New year 2017 starts with a bang!

I said I was not going to spend any more of my time doing Ruby stuff, but I couldn’t pass the opportunity to read this book, I did not know for sure if it was good or bad, not a lot of information out there, but what could go wrong if I read it?

Ruby Performance Optimization (affiliate link) was written by Alexander Dymo and published by The Pragmatic Bookshelf in 2015, I got it during a sale and I couldn’t be any more happier after reading it.

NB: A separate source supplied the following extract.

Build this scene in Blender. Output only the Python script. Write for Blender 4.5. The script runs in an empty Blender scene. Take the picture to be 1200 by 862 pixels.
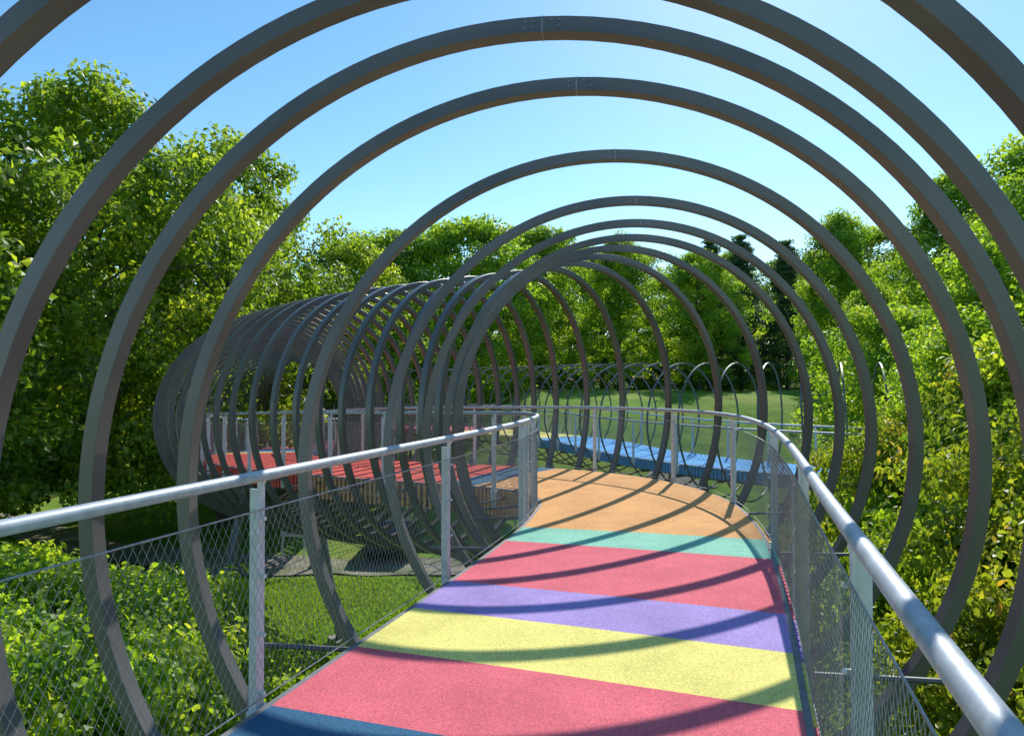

I enjoyed the book a lot, I’m surprised is not more popular, maybe Ruby developers don’t care too much performance? Not sure. The key takeaways from this book are the following:

  • Using iterators incorrectly could be a reason certain code is underperforming, too much Rubyisims chained together may kill the radio star.
  • Explicitly indicating the fact you can not, and should not, try to use Ruby for everything. Thing which for whatever reason sometimes I find difficult to understand why some Ruby developers don’t get, some swear by the language and want to use it for everything. Strange.
  • The introduction of several profiling tools, a new one I did not know: KCachegrind
  • Several tricks using ruby-prof, a well known Ruby gem.
  • Confidence interval
  • Query Tests, to actually test the generated SQL, and Benchmark Tests to have proper way to determine if the code degraded (or improved!) after a change.

Overall great book, I really hope all Ruby developers find it sooner than later because it covers a lot of great/fundamental topics and includes clear explanations describing how to properly benchmark code by using all the available tools. Nice.